Thanks, Kimberly, for adding so many books! :)


message 29: by Shaun (new)

Shaun | 123 comments I liked Michael, but I wasn't sure how his illness fit into all of this. I liked their relationship developing better than with Rob, but I kind of felt that Maggie kept people at an arm's length. Not sure if that was because of her upbringing or if there was something there that I missed.


message 30: by Danielle (new)

Danielle | 1 comments I read the original book, Pemberley Remembered, a couple of years back and the book ends with Maggie trying to decide whether to stay in England or not, which is really a decision of whether she picks Rob (leave England) or Michael (stay in England). I just finished reading Searching for Pemberley and it is the Pembereley Remembered storyline with the conclusion of who Maggie picks.

Searching for Pemberely definitely picks up more of Michael's storyline because I remember after I finished reading Pemberley Remembered that I didn't understanding why Michael would be interested in Maggie (and vice versa) because they hardly have any interaction in the book. Even though Searching for Pemberely expands more on Maggie's and Michael's relationship I felt the book dragged on in the end.

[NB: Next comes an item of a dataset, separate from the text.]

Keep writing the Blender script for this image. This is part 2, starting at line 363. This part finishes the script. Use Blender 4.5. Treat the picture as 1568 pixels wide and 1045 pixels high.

The book was interesting from a historical point of view but the story itself and Maggie's search for love wasn't all that compelling. There were too many secondary characters who didn't contribute much to the storyline (Geoff and all the other characters from the London house she lived in) and not enough exploration of her respective relationship with Rob and Michael. What does she see in either of them? Why does she feel torn between two men who were not all that different (i.e., both are pilots, not Catholic, had relationships with women they didn't care for, good looking, flirty, someone who can take her out of Minooka, etc.)? What differences there are between the two of them seem overly simplified (e.g., one is British and the other American, one is ambivalent about her and the other one adores her). Not a great love story but pretty interesting if readers are into the historical aspect.